◆ **Entries provided**:
## begin

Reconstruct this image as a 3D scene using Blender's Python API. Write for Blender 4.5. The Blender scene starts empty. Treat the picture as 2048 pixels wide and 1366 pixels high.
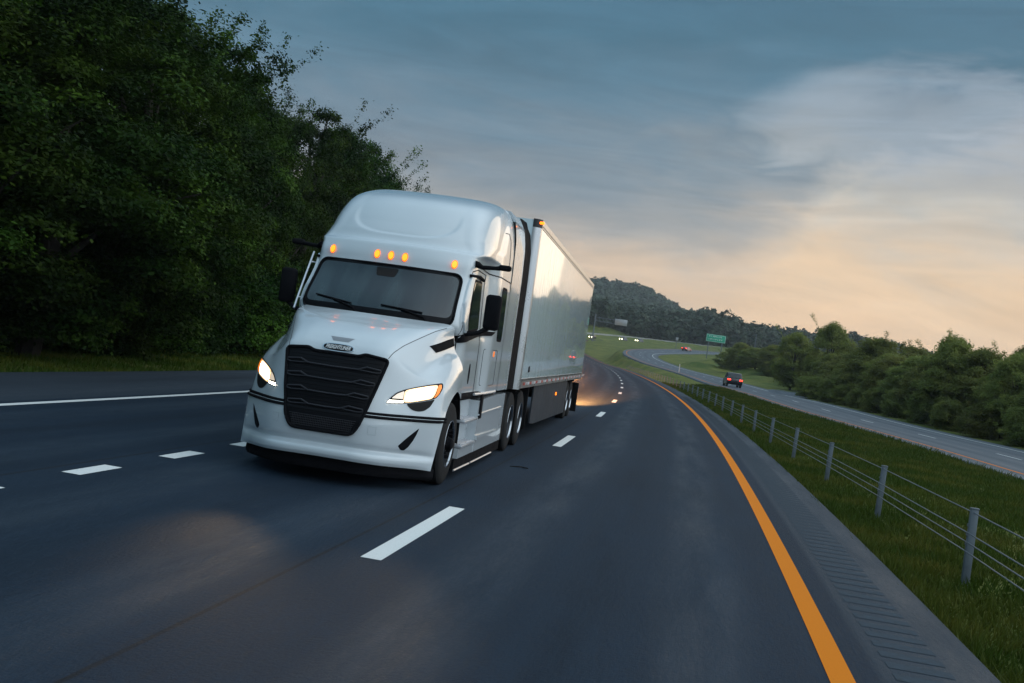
import bpy, bmesh, math, random
import numpy as np
from mathutils import Vector, Matrix
from mathutils.bvhtree import BVHTree

sc = bpy.context.scene
COL = sc.collection
rad = math.radians

# ------------------------------------------------------------------ camera
CAM_H = 1.82
cam = bpy.data.objects.new("camera", bpy.data.cameras.new("camera"))
COL.objects.link(cam)
cam.data.sensor_width = 36.0
cam.data.lens = 37.5
cam.data.clip_start = 0.1
cam.data.clip_end = 12000
cam.matrix_world = (Matrix.Translation((0, 0, CAM_H)) @ Matrix.Rotation(rad(90.16), 4, 'X') @ Matrix.Rotation(rad(8.0), 4, 'Z'))
sc.camera = cam
sc.render.resolution_x, sc.render.resolution_y = 1024, 683

# ------------------------------------------------------------------ view, sampling
sc.view_settings.view_transform = 'Standard'
sc.view_settings.look = 'None'
sc.view_settings.exposure = 0.0
sc.view_settings.gamma = 1.0
sc.render.engine = 'CYCLES'
sc.cycles.use_denoising = True
sc.cycles.max_bounces = 7
sc.cycles.diffuse_bounces = 5
sc.cycles.glossy_bounces = 3
sc.cycles.transmission_bounces = 2
sc.cycles.transparent_max_bounces = 4
sc.cycles.sample_clamp_indirect = 4.0
sc.cycles.volume_step_rate = 5


def srgb(r, g, b):
    f = lambda c: (c / 255 / 12.92) if c / 255 <= 0.04045 else ((c / 255 + 0.055) / 1.055) ** 2.4
    return (f(r), f(g), f(b), 1.0)


# ------------------------------------------------------------------ dusk sky
SUN_AZ, SUN_EL = 38.0, 3.0
world = bpy.data.worlds.new("World")
sc.world = world
world.use_nodes = True
wt = world.node_tree
wt.nodes.clear()


class NT:
    """small helper to write node trees"""
    def __init__(s, tree):
        s.t = tree

    def n(s, typ, **kw):
        nd = s.t.nodes.new(typ)
        for k, v in kw.items():
            setattr(nd, k, v)
        return nd

    def set(s, sock, v):
        if isinstance(v, bpy.types.NodeSocket):
            s.t.links.new(v, sock)
        elif v is not None:
            sock.default_value = v

    def math(s, op, a, b=None, c=None, clamp=False):
        nd = s.n('ShaderNodeMath', operation=op, use_clamp=clamp)
        s.set(nd.inputs[0], a)
        if b is not None: s.set(nd.inputs[1], b)
        if c is not None: s.set(nd.inputs[2], c)
        return nd.outputs[0]

    def mix(s, f, a, b, blend='MIX'):
        nd = s.n('ShaderNodeMix', data_type='RGBA', blend_type=blend)
        s.set(nd.inputs[0], f); s.set(nd.inputs[6], a); s.set(nd.inputs[7], b)
        return nd.outputs[2]

    def ramp(s, f, stops, interp='LINEAR'):
        nd = s.n('ShaderNodeValToRGB')
        cr = nd.color_ramp
        cr.interpolation = interp
        while len(cr.elements) < len(stops): cr.elements.new(0.5)
        for e, (p, c) in zip(cr.elements, stops):
            e.position = p
            e.color = c if len(c) == 4 else (*c, 1)
        s.set(nd.inputs[0], f)
        return nd.outputs[0]

    def noise(s, vec, scale, detail=4, rough=0.55, dist=0.0, dim='3D'):
        nd = s.n('ShaderNodeTexNoise', noise_dimensions=dim)
        if vec is not None: s.set(nd.inputs['Vector'], vec)
        nd.inputs['Scale'].default_value = scale
        nd.inputs['Detail'].default_value = detail
        nd.inputs['Roughness'].default_value = rough
        nd.inputs['Distortion'].default_value = dist
        return nd.outputs[0]

    def maprange(s, v, a, b, c=0.0, d=1.0, smooth=False):
        nd = s.n('ShaderNodeMapRange')
        if smooth: nd.interpolation_type = 'SMOOTHSTEP'
        s.set(nd.inputs[0], v)
        for i, x in enumerate((a, b, c, d)): nd.inputs[i + 1].default_value = x
        return nd.outputs[0]

    def scale(s, vec, sx, sy, sz, off=(0, 0, 0)):
        nd = s.n('ShaderNodeMapping')
        s.set(nd.inputs[0], vec)
        nd.inputs['Scale'].default_value = (sx, sy, sz)
        nd.inputs['Location'].default_value = off
        return nd.outputs[0]


w = NT(wt)
tc = w.n('ShaderNodeTexCoord')
sep = w.n('ShaderNodeSeparateXYZ')
wt.links.new(tc.outputs['Generated'], sep.inputs[0])
el = w.math('MULTIPLY', w.math('ARCSINE', sep.outputs[2]), 57.2958)            # elevation, degrees
az = w.math('MULTIPLY', w.math('ARCTAN2', sep.outputs[0], sep.outputs[1]), 57.2958)   # azimuth, degrees, 0 = along +Y
cv = w.scale(tc.outputs['Generated'], 1.0, 1.0, 3.2)
n_big = w.math('SUBTRACT', w.noise(cv, 3.2, 5, 0.55, 0.6), 0.5)
n_fine = w.math('SUBTRACT', w.noise(cv, 9.0, 5, 0.6, 1.2), 0.5)
el_w = w.math('ADD', el, w.math('ADD', w.math('MULTIPLY', n_big, 8.0), w.math('MULTIPLY', n_fine, 3.0)))


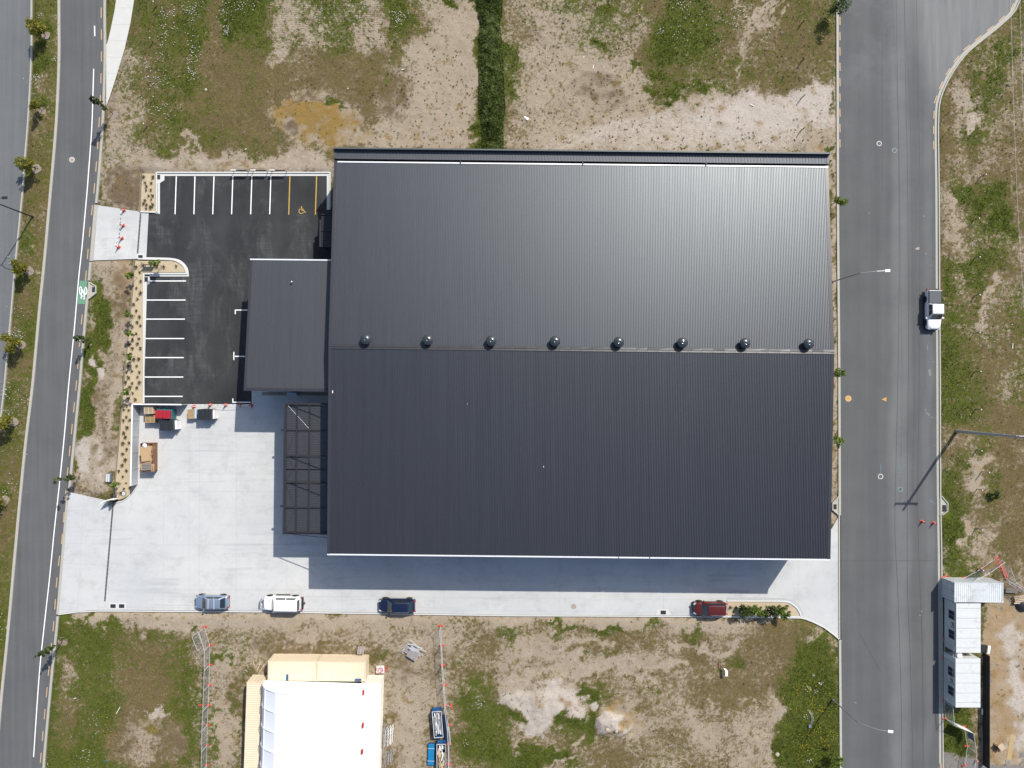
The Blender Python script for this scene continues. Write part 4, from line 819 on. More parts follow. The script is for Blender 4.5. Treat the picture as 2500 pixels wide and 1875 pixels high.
for s_ in (-1, 1):
    b = MB(); u0, u1 = sorted((s_ * HW, s_ * (HW - .36))); e = .075
    b.add([(u0, VR, HR + e), (u1, VR, HR + e), (u1, HD - .1, HN + e), (u0, HD - .1, HN + e)], [(0, 1, 2, 3)]); b.add([(u0, -HD, HS + e), (u1, -HD, HS + e), (u1, VR, HR + e), (u0, VR, HR + e)], [(0, 1, 2, 3)])
    for uu in (u0, u1): b.add([(uu, VR, HR - .25), (uu, VR, HR + e), (uu, HD - .1, HN + e), (uu, HD - .1, HN - .25)], [(0, 1, 2, 3)]); b.add([(uu, -HD, HS - .25), (uu, -HD, HS + e), (uu, VR, HR + e), (uu, VR, HR - .25)], [(0, 1, 2, 3)])
    obj('verge_flashing', b, M['flash_dark'], wh)
b = MB(); z = HR + .085; sn = (HN - HR) / (HD - VR); s2 = (HS - HR) / (HD + VR)
nseg = 46
for i in range(nseg):       # ridge capping laid in lengths, slightly buckled
    u0 = -HW + i * 2 * HW / nseg; u1 = u0 + 2 * HW / nseg - .015; w1, w2 = random.uniform(-.012, .012), random.uniform(-.012, .012)
    b.add([(u0, VR, z + .03), (u1, VR, z + .03), (u1, VR + .26, z + sn * .26 + .012 + w1), (u0, VR + .26, z + sn * .26 + .012 + w2), (u1, VR + .29, z + sn * .29 - .05), (u0, VR + .29, z + sn * .29 - .05), (u1, VR - .04, z - .02), (u0, VR - .04, z - .02), (u1, VR - .24, z + .02 + s2 * .24), (u0, VR - .24, z + .02), (u1, VR - .26, z - .05), (u0, VR - .26, z - .05)], [(0, 1, 2, 3), (3, 2, 4, 5), (1, 0, 7, 6), (7, 9, 8, 6), (9, 11, 10, 8)])
obj('ridge_capping', b, M['ridge'], wh)
# north edge: pale flashing, box gutter strip, parapet
for i in range(4): u0 = -HW + .42 + i * 14.55; b = MB(); b.box(u0, u0 + 14.5, HD - .36, HD - .20, HN + .03, HN + .10); obj('eave_flashing', b, M['flash_white'], wh)
for u in (-HW + 15.0, -HW + 29.5, -HW + 44.1): b = MB(); b.box(u - .06, u + .06, HD - .30, HD - .02, HN + .10, HN + .22); obj('gutter_bracket', b, M['black_steel'], wh)
b = MB(); b.corr((-HW + .35, HD + .12, HN + .27), (2 * HW - .7, 0, 0), (0, .95, .0), (0, 0, 1), .38, .03); b.box(-HW, -HW + .34, HD + .10, HD + 1.06, HN - .2, HN + .32).box(HW - .34, HW, HD + .10, HD + 1.06, HN - .2, HN + .32).box(-HW, HW, HD + .02, HD + .12, HN - .4, HN + .29)
obj('gutter_strip', b, M['canopy_roof'], wh)
b = MB(); b.box(-HW, HW, HD + 1.06, HD + 1.14, HN - .5, HN + .72); obj('parapet', b, M['dark_clad'], wh)
b = MB()
for i in range(10):
    u0 = -HW - .03 + i * (2 * HW + .06) / 10; b.box(u0, u0 + (2 * HW + .06) / 10 - .01, HD + 1.04, HD + 1.22, HN + .72, HN + .76 + random.uniform(0, .01))
obj('parapet_cap', b, M['flash_green'], wh)
for (u0, u1) in ((-HW, 4.6), (4.7, 8.2), (8.3, HW)): b = MB(); b.box(u0, u1, -HD - .17, -HD, HS - .12, HS + .03); obj('gutter', b, M['flash_white'], wh)
# walls
b = MB(); b.corr((-HW + .12, -HD + .05, 0), (2 * HW - .24, 0, 0), (0, 0, HS - .05), (0, -1, 0), .3, .03); w_ = obj('wall', b, M['dark_clad'], wh)
for i, u in enumerate((-20, -8, 6, 20)):
    d_ = MB(); d_.corr((u, -HD + .0, 0), (0, 0, 4.2), (4.2, 0, 0), (0, -1, 0), .25, .04); obj('roller_door', d_, M['galv'], w_)
b = MB(); b.corr((HW - .12, HD + 1.05, 0), (-2 * HW + .24, 0, 0), (0, 0, HN), (0, 1, 0), .3, .03); obj('wall', b, M['dark_clad'], wh)
for s_ in (-1, 1):
    b = MB(); x = s_ * (HW - .1); pr = [(-HD + .05, HS), (VR, HR), (HD, HN), (HD + 1.05, HN)]
    for (v0, h0), (v1, h1) in zip(pr[:-1], pr[1:]):
        n = max(2, int((v1 - v0) / .3))
        for i in range(n):
            a, c_ = v0 + (v1 - v0) * i / n, v0 + (v1 - v0) * (i + 1) / n; m_ = (a + c_) / 2; ha = h0 + (h1 - h0) * i / n; hc = h0 + (h1 - h0) * (i + 1) / n
            b.add([(x, a, 0), (x, m_, 0), (x + s_ * .03, m_, 0), (x + s_ * .03, c_, 0), (x, a, ha), (x, m_, ha), (x + s_ * .03, m_, hc), (x + s_ * .03, c_, hc)], [(0, 1, 5, 4), (1, 2, 6, 5), (2, 3, 7, 6)])
    w_ = obj('wall', b, M['dark_clad'], wh)
    if s_ < 0:
        for v in (-20.5, -14.5, -9.0):
            d_ = MB(); d_.corr((x - .05, v, 0), (0, 0, 4.4), (0, 4.2, 0), (-1, 0, 0), .25, .04); obj('roller_door', d_, M['galv'], w_)
# round ridge ventilators
for i, (x, y) in enumerate(((892, 828.5), (1043.6, 829.8), (1199, 832), (1355.5, 833), (1511.5, 835), (1667, 836.5), (1820.5, 837.5), (1976, 839))):
    p = to_local(W(x, y, 9.35)); base = HR + sn * (p.y - VR)
    b = MB(); b.lathe([(.36, base - .15), (.36, base + .60), (.44, base + .62)], 20, (p.x, p.y, 0)); o = obj('vent_neck', b, M['flash_dark'], wh, smooth=True)
    b = MB(); b.lathe([(.50, base + .56), (.60, base + .62), (.61, base + .72), (.56, base + .82), (.43, base + .92), (.22, base + .99), (.13, base + 1.01), (.10, base + .98), (.01, base + .99)], 28, (p.x, p.y, 0)); hd = obj('vent_hood', b, None or M['vent'] if 'vent' in M else M['flash_dark'], o, smooth=True)
# scraps left on the roof
for x, y, a_, b_, lb in ((813, 956.5, .05, .16, 'small white strip on the dark roof near the west edge'), (1327, 1139, .03, .08, 'tiny white scrap in the middle of the dark south roof slope'), (1141, 986, .02, .05, 'white speck on the dark roof below the second vent'), (802, 1207, .05, .02, 'white speck on the roof edge above the loading canopy')):
    p = to_local(W(x, y, 8.3)); c_ = MB(); c_.box(p.x - a_, p.x + a_, p.y - b_, p.y + b_, 0, .02); hz = HS + (HR - HS) * (p.y + HD) / (HD + VR) + .06; tag(obj('packing_scrap', c_, M['plastic_white'], None, (0, 0, 0)), lb, 'scrap', 'scraps on the roof')
for o in [o for o in C.objects if o.name.startswith('packing_scrap')]:
    # place in the building frame, resting on the rib tops
    me = o.data; c0 = sum((v.co for v in me.vertices), Vector()) / 8; hz = HS + (HR - HS) * (c0.y + HD) / (HD + VR) + .05
    for v in me.vertices: v.co = v.co - Vector((c0.x, c0.y, 0))
    c, s_ = math.cos(BR), math.sin(BR); o.location = (BO.x + c0.x * c - c0.y * s_, BO.y + c0.x * s_ + c0.y * c, hz)
# ---------------------------------------------------------------- office annex
AN, AS_ = 5.9, 6.9
nw = to_local(W(611.5, 635, AN)); sw = to_local(W(595.7, 953, AS_)); uW = (nw.x + sw.x) / 2; vN, vS = nw.y, sw.y; uE = -HW - .02
an = thing('office_annex', 'low office annex with its own charcoal ribbed roof beside the warehouse', 'building', BO, BR)
rf = MB(); rf.corr((nw.x, vN, AN), (uE - nw.x, 0, 0), (0, vS - vN, AS_ - AN), (0, 0, 1), .19, .04, rows=4)
for i, v in enumerate(rf.v):   # the west edge is slightly skewed
    t = (v[1] - vN) / (vS - vN); f_ = (uE - v[0]) / (uE - nw.x); rf.v[i] = (v[0] + (sw.x - nw.x) * t * f_, v[1], v[2])
obj('roof', rf, M['canopy_roof'], an)
b = MB()
e = .06; b.add([(nw.x - .02, vN, AN + e), (nw.x + .25, vN, AN + e), (sw.x + .25, vS, AS_ + e), (sw.x - .02, vS, AS_ + e), (nw.x - .02, vN, AN - .3), (sw.x - .02, vS, AS_ - .3)], [(0, 3, 2, 1), (0, 4, 5, 3)])
b.box(sw.x, uE, vS - .02, vS + .32, AS_ + .03, AS_ + .075).box(sw.x, uE, vS - .05, vS - .02, AS_ - .3, AS_ + .06); obj('verge_flashing', b, M['flash_dark'], an)
b = MB(); b.box(nw.x - .05, uE, vN + .02, vN + .17, AN - .12, AN + .03); obj('gutter', b, M['flash_white'], an)
b = MB(); b.box(nw.x + .3, uE, vN - .25, vN - .15, 0, AN - .1); b.box(nw.x + .3, nw.x + .4, vS + .5, vN - .25, 0, AN - .1); w_ = obj('wall', b, M['dark_clad'], an)
b = MB(); b.box(nw.x + .3, uE, vS + .42, vS + .52, 0, AS_ - .3); obj('wall', b, M['dark_clad'], an)
for v in (vN - 4, vN - 8, vN - 12):
    g = MB(); g.box(nw.x + .27, nw.x + .29, v - 2.2, v, .9, 2.4); f_ = obj('window', g, M['glass'], w_)
p = to_local(W(712.5, 688, 6.4)); b = MB(); b.lathe([(.04, 0), (.04, .35), (.09, .36), (.09, .46), (.02, .5)], 10, (p.x, p.y, AN + .15)); obj('vent_pipe', b, M['galv_light'], an)
# ---------------------------------------------------------------- entrance canopy
ec = thing('entrance_canopy', 'small dark ribbed canopy over the entrance at the shaded corner', 'canopy', BO, BR)
a = to_local(W(783.5, 601, 3.0)); c_ = to_local(W(784.7, 524.6, 3.0)); u1 = -HW + .08
b = MB(); b.corr((a.x, a.y, 2.98), (0, c_.y - a.y, 0), (u1 - a.x, 0, .12), (0, 0, 1), .2, .035); obj('roof', b, M['canopy_shaded'], ec)
b = MB(); b.box(a.x - .20, a.x - .02, a.y - .05, c_.y - .6, 2.86, 3.0); obj('gutter', b, M['flash_dark'], ec)
for ya, yb, zz in ((c_.y, c_.y + .08, 3.2), (a.y - .08, a.y, 3.05)): b = MB(); b.box(a.x, u1, ya, yb, 2.75, zz); obj('fascia', b, M['black_steel'], ec)
for v in (a.y + .1, c_.y - .1):
    b = MB(); b.tube([(a.x + .15, v, 0), (a.x + .15, v, 2.95)], .06, 8); obj('post', b, M['black_steel'], ec)
b = MB(); b.bar((a.x, (a.y + c_.y) / 2, 3.07), (u1, (a.y + c_.y) / 2, 3.2), .08, .1); obj('beam', b, M['black_steel'], ec)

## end

◆ **Set problem**: Restate, line by line and word for word, everything from the top of the material through the line that contains "rad = math.radians". Leave pictures out.

◆ **Task result**:
Reconstruct this image as a 3D scene using Blender's Python API. Write for Blender 4.5. The Blender scene starts empty. Treat the picture as 2048 pixels wide and 1366 pixels high.
import bpy, bmesh, math, random
import numpy as np
from mathutils import Vector, Matrix
from mathutils.bvhtree import BVHTree

sc = bpy.context.scene
COL = sc.collection
rad = math.radians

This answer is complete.